Photo of the 1T1R testing system. Credit: Science (2024). DOI: 10.1126/science.adi9405

While most computing in the world is still digital, the data around us is captured in analog via sensors–images through cameras, temperature, and sound, for example, and has to be converted into a digital form for precision. But imagine an autonomous vehicle that needs to capture what's on the road and then make decisions instantaneously: this data needs to be converted very quickly with low energy and high precision.

What if newly designed analog chips could provide the precision of digital computing with the energy-saving and high-speed advantages of analog computing? A paper titled "Programming memristor arrays with arbitrarily high precision for analog computing" has been published in the journal Science.

A memristor is a relatively small-sized component of a circuit that stores and processes data very efficiently. In a previous paper from the lab of USC Viterbi School of Engineering Electrical and Computer Engineering professor, J. Joshua Yang, researchers were able to tweak a memristor to achieve unprecedented precision.

His lab, within USC Viterbi and its School of Advanced Computing, is focused on developing devices for computing. The lab has designed a new circuit and architecture to achieve even higher precision with the same memristors, which could greatly extend the applications of such technology beyond the traditional low-precision territory, such as neural networks.

Moreover, says Yang, this innovation is applicable to other types of memory technologies as well, including magnetic memories that use the same device as the read-head of the magnetic hard disk drives, and phase change memories that use the same material as the compact disks (CDs).

Normally, says Yang, it is very challenging to quickly program an analog device precisely to a target value.

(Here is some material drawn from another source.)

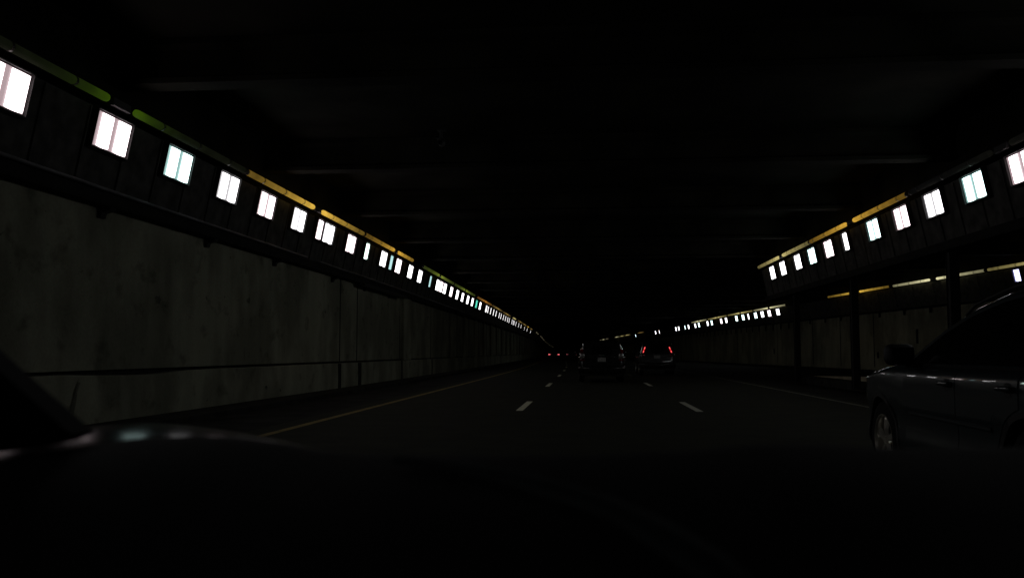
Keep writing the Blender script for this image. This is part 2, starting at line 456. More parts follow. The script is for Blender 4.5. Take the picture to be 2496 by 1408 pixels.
# ---------------------------------------------------------------- median: header beam on columns, barrier
YM = Ylist(-11, 37.3)
def sM(y): return 0.55
c2 = cornice("dark overhead beam above the columns carrying the near right-hand lamps", sM, YM, [-2 + 1.0 * i for i in range(39)], -1)
c2.name = "header_beam"; c2["category"] = "beam"
for ch in c2.children:                      # trim the back to a slim beam
    for v in ch.data.vertices:
        if v.co.x > 8.3: v.co.x = 8.05
cols = [(5.4, "hidden behind the charcoal car, nearest of the row"), (12.3, "rising behind the charcoal car's front window"),
        (19.2, "just behind the windscreen of the charcoal car"), (26.1, "left of the charcoal car's wing mirror"), (33.1, "farthest left of the row, alone against the far wall")]
for y, lab in cols:
    r = empty("steel_column", (7.85, y, 0))
    tag(r, "black steel column " + lab, "column", "columns between the carriageways")
    bm = bmesh.new()
    box(bm, (0, -.10, 1.75), (.2, .015, 3.3)); box(bm, (0, .10, 1.75), (.2, .015, 3.3)); box(bm, (0, 0, 1.75), (.15, .184, 3.3))
    link("shaft", bm, M['steel'], r)
    bm = bmesh.new(); box(bm, (0, 0, .11), (.36, .36, .03)); link("base_plate", bm, M['steel'], r)
    bm = bmesh.new(); box(bm, (0, 0, 3.43), (.3, .3, .05)); link("cap_plate", bm, M['steel'], r)
md = empty("median_barrier", (8.6, 15, 0)); tag(md, "low dark median kerb under the columns with pale sloping end", "barrier")
def sm0(y): return 0
P(sweep("base", [(8.15, -.01), (8.15, .24), (8.2, .27), (9.4, .27), (9.4, -.01)], sm0, Ylist(-11, 33.5), M['median']), md)
P(sweep("coping", [(8.6, .27), (8.6, .60), (8.7, .62), (8.9, .62), (8.95, .60), (8.95, .27)], sm0, Ylist(-11, 27), M['median']), md)
bm = bmesh.new()
a = [(8.15, 14, .268), (8.15, 33, .274), (8.25, 33, .28), (8.25, 14, .60)]
def wedge(bm):
    x0, x1 = 8.40, 8.58
    pts = [(12, .28, .58), (17, .28, .565), (22, .28, .54), (27, .28, .43), (33, .28, .285)]
    rows = [[(x0, y, lo), (x0, y, hi), (x1, y, hi), (x1, y, lo)] for y, lo, hi in pts]
    vs = grid(bm, rows, close=True); bm.faces.new(vs[0]); bm.faces.new(vs[-1][::-1])
wedge(bm); P(link("pale_ramp", bm, M['pale']), md)

# ---------------------------------------------------------------- panel lamps
def lamp_proto(kind, tint, dim=None):
    """local: face looks to +X, length along Y, up Z (untilted)"""
    root = empty("panel_lamp")
    full = kind == 'full'
    L = .88 if full else .47
    bm = bmesh.new()
    box(bm, (-.075, 0, 0), (.10, L + .10, .60))
    t = .02
    for sy in (-1, 1): box(bm, (-.005, sy * (L / 2 + .035), 0), (.05, t, .58))
    for sz in (-1, 1): box(bm, (-.005, 0, sz * .275), (.05, L + .09, t))
    link("housing", bm, M['housing'], root)
    bm = bmesh.new(); box(bm, (-.018, 0, 0), (.012, L, .49))
    dm = M['dim_teal'] if dim == 'teal' else M['diff_' + tint]
    link("diffuser", bm, dm, root)
    spans = [(-.35, -.045), (.075, .42)] if full else [(-.15, .20)]
    lm = M['lens_' + tint] if not dim else M['dim_' + dim]
    for a, b in spans:
        bm = bmesh.new(); n = 7; rows = []
        for i in range(n):
            u = i / (n - 1); yy = a + (b - a) * u; bul = math.sin(math.pi * u) ** .6 * .022
            zz = math.sin(math.pi * u) ** .7 * .012
            rows.append([(-.01, yy, -.235 - zz), (bul * .6, yy, -.23 - zz), (bul, yy, -.2), (bul, yy, .21), (bul * .6, yy, .232), (-.01, yy, .235)])
        grid(bm, rows)
        link("lit_pane", bm, lm, root, smooth=True)
    return root
PROTO = {}
used_first = set()
TILT = math.atan2(.215, 1.09)
num = ["first", "second", "third", "fourth", "fifth", "sixth", "seventh", "eighth", "ninth", "tenth", "eleventh", "twelfth", "thirteenth",
       "fourteenth", "fifteenth", "sixteenth", "seventeenth", "eighteenth", "nineteenth"]
tens = {2: "twent", 3: "thirt", 4: "fort", 5: "fift", 6: "sixt"}
def ordinal(n):
    if n < 20: return num[n - 1]
    t, u = divmod(n, 10)
    return tens[t] + ("ieth" if u == 0 else "y-" + num[u - 1])
def place_lamp(y, spec, shift, sgn, label, group, near=1):
    if spec not in PROTO:
        PROTO[spec] = lamp_proto(*spec); root = PROTO[spec]
    else: root = copy_tree(PROTO[spec])
    zc = 4.325
    x = sgn * -6.862 + shift(y)
    dy = (shift(y + 1) - shift(y - 1)) / 2
    # local X -> inward (+x for left wall); tilt the face downward
    yaw = -math.atan(dy) + (0 if sgn == 1 else math.pi)
    root.location = (x, y, zc)
    root.rotation_euler = (Matrix.Rotation(yaw, 4, 'Z') @ Matrix.Rotation(TILT, 4, 'Y')).to_euler()
    tag(root, label, "lamp", group)
    return root
W_, K, C, G = 'white', 'pink', 'cyan', 'green'
left = [(9.45, 'full', K), (11.82, 'full', K), (13.86, 'full', C), (15.89, 'full', W_), (17.89, 'full', K), (19.97, 'full', W_),
        (21.6, 'half', K), (22.38, 'full', W_), (24.56, 'full', K), (26.41, 'half', G), (28.66, 'full', W_), (29.84, 'half', C, 'cyan'),
        (31.05, 'full', K), (33.3, 'full', W_), (35.41, 'full', W_), (38.01, 'half', C, 'cyan'), (40.1, 'full', W_), (41.15, 'full', K), (42.35, 'full', W_),
        (44.58, 'full', K), (46.9, 'full', W_), (49.12, 'full', W_), (51.59, 'full', W_), (53.89, 'full', W_), (56.16, 'full', G, 'teal'),
        (58.36, 'full', W_), (62.44, 'full', K), (63.77, 'full', W_), (65.79, 'full', W_), (68.12, 'full', W_), (70.43, 'full', W_), (73.55, 'full', W_),
        (75.56, 'full', W_), (78.26, 'full', W_), (80.95, 'full', W_), (83.62, 'full', W_), (85.77, 'full', W_), (89.62, 'full', W_), (91.6, 'full', W_), (92.9, 'full', W_),
        (95.92, 'full', W_), (100.6, 'full', W_), (105.66, 'half', W_), (113.77, 'half', K), (121.45, 'half', W_), (132.77, 'full', W_)]
cn = {'white': 'white', 'pink': 'pinkish', 'cyan': 'bluish green', 'green': 'greenish white', 'blue': 'bluish violet'}
def lname(e):
    if len(e) > 3 and e[3] == 'teal': return "dim teal lamp"
    if len(e) > 3: return "dim narrow bluish green lamp"
    return ("single-pane " if e[1] == 'half' else "twin-pane ") + cn[e[2]] + " lamp"
for i, e in enumerate(left):
    far_ = e[0] > 62
    if far_: e = (e[0], 'half' if abs(e[0] - 62.4) > .1 else 'full', e[2])
    spec = e[1:3] + ((e[3],) if len(e) > 3 else ())
    if far_: spec = e[1:3] + ('far',)
    place_lamp(e[0], spec, sL, 1, "%s on the left cornice, %s from the left edge" % (lname(e), ordinal(i + 1)), "panel lamps on the left cornice")
for y, c in ((7.4, C), (5.4, W_), (3.4, K), (1.2, W_), (-1.0, W_)):  # unseen run of the row, added for its light on wall and car
    place_lamp(y, ('full', c), sL, 1, "added unseen twin-pane %s lamp of the left cornice, %s one beyond the left edge" % (cn[c], ordinal(int((9 - y) // 2.1) + 1)), "panel lamps on the left cornice")
mid = [(15.2, 'full', K), (17.04, 'full', C), (18.97, 'full', W_), (20.86, 'full', K), (22.85, 'full', C), (25.25, 'half', W_), (27.0, 'full', K),
       (28.96, 'full', C), (30.87, 'full', W_), (33.19, 'full', W_), (35.02, 'full', W_)]
sMid = lambda y: .55
for i, e in enumerate(mid):
    place_lamp(e[0], e[1:3], sMid, -1, "%s on the column beam, %s from the right edge" % (lname(e), ordinal(i + 1)), "panel lamps on the column beam")
for y, c in ((13.1, W_), (11.2, W_), (9.2, C), (7.2, W_), (5.1, K)):  # unseen lamps carrying the row on, added for the light they give
    place_lamp(y, ('full', c), sMid, -1, "added unseen twin-pane %s lamp of the column beam, %s one beyond the right edge" % (cn[c], ordinal(int((14 - y) // 2) + 1)), "panel lamps on the column beam")
right = [(37.1, 'half', 'blue'), (69.31, 'full', W_), (71.68, 'full', K), (73.69, 'full', W_), (75.74, 'full', C), (78.08, 'half', W_), (79.97, 'full', C), (82.51, 'full', C),
         (86.96, 'full', W_), (89.29, 'full', K), (94.22, 'full', C), (96.54, 'full', W_), (101.83, 'full', C), (104.26, 'full', W_), (108.97, 'full', W_), (111.67, 'half', C),
         (116.66, 'full', W_), (119.14, 'full', W_), (135.87, 'half', W_), (140.13, 'full', W_), (167.68, 'half', C)]
for i, e in enumerate(right):
    place_lamp(e[0], e[1:3], sRw, -1, "%s on the far right wall, %s from the right edge" % (lname(e), ordinal(i + 1)), "panel lamps on the far right wall")

# ---------------------------------------------------------------- light pipes
PIPE = {}
def pipe_light(y, a, b, mat, shift, sgn, label, group):
    """a: arm towards camera, b: arm away (metres from centre)"""
    far = int(y > 62); key = (mat, round(a, 1), round(b, 1), far)
    if key in PIPE: root = copy_tree(PIPE[key])
    else:
        root = empty("pipe_light"); PIPE[key] = root
        bm = bmesh.new(); box(bm, (-.05, 0, .0), (.13, .46, .11)); box(bm, (-.16, 0, -.02), (.14, .06, .05)); link("lamp_box", bm, M['housing'], root)
        for d, ln in ((-1, a), (1, b)):
            if ln <= .5: continue
            bm = bmesh.new(); n = 12; e0, e1 = .36, ln
            rows = []
            for yy, rr in ((e0, .012), (e0 + .012, .040), (e0 + .04, .058), (e0 + .08, .062), (e1, .062)):
                rows.append([(rr * math.cos(2 * math.pi * i / n), d * yy, rr * math.sin(2 * math.pi * i / n)) for i in range(n)])
            vs = grid(bm, rows, close=True); bm.faces.new(vs[0]); bm.faces.new(vs[-1][::-1])
            link("light_pipe", bm, M[mat], root, smooth=True)
            yy = e0 + .82
            rs = []
            while yy < e1 - .3 and far < 1: rs.append(yy); yy += 1.28
            rs.append(e1)
            for p_ in rs:
                bm = bmesh.new(); tube(bm, (0, d * (p_ - .02), 0), (0, d * (p_ + .02), 0), .0655, n=12)
                link("ring", bm, M['ring'], root)
    x = sgn * -6.72 + shift(y); dx = (shift(y + 3) - shift(y - 3)) / 6
    root.location = (x, y, 4.74)
    root.rotation_euler = (0, 0, -math.atan(dx) + (0 if sgn == 1 else math.pi))
    tag(root, label, "light pipe", group)
A, S_, O_, GD, OL, YE, PA, OFF = 'pipe_amber', 'pipe_amber_soft', 'pipe_orange', 'pipe_green_dim', 'pipe_olive', 'pipe_yellow', 'pipe_pale', 'pipe_off'
pn = {A: "bright amber", S_: "soft amber", O_: "dull orange", GD: "dim green", OL: "olive green", YE: "pale yellow", PA: "cream yellow", OFF: "unlit dark"}
FA, BR = 'pipe_faint', 'pipe_brown'; pn[FA] = "faint grey"; pn[BR] = "dim brown"
LP = [(3.0, GD, 4, 4.4), (11.78, GD, 4.3, 4.5), (21.0, A, 4.6, 4.4), (30.0, S_, 4.5, 3.0), (39.93, OL, 4.6, 4.4), (49.3, OL, 4.6, 4.6), (60, O_, 4.8, 4.8), (70, BR, 4.8, 4.8), (80.6, BR, 4.8, 4.8),
      (90.9, YE, 2.6, 2.6), (101, BR, 4.6, 4.6), (111, BR, 4.6, 4.6), (121, S_, 2.6, 2.6), (132, BR, 4, 4), (156, FA, 4, 4), (167, FA, 4, 4), (194, FA, 5, 5), (209, FA, 5, 5), (224, FA, 5, 5), (239, FA, 5, 5), (254, FA, 5, 5)]
yy = 290
while yy < 640: LP.append((yy, FA, 4, 4)); yy += 42
for i, (y, m, a, b) in enumerate(LP):
    lab = "%s light pipe above the left lamp panels, %s along from the left picture edge" % (pn[m], ordinal(i)) if i else "dim green light pipe above the left lamps, nearest and mostly beyond the picture edge"
    pipe_light(y, a, b, m, sL, 1, lab, "light pipes along the left cornice")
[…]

Yang's lab developed circuit architecture and corresponding algorithms to do exactly that. This innovation makes analog computing using analog devices much more attractive for many applications.

Yang says it has "higher efficiency and higher speed with accuracy of the digital systems."

This type of improvement is critical, says Yang, as such innovations can be applied to train neural networks which are needed to develop artificial intelligence (AI) and machine learning (ML) but thus far can only be done in very expensively with digital systems. The innovation will also enable new applications beyond AI and ML, such as scientific computing for such as weather forecasting.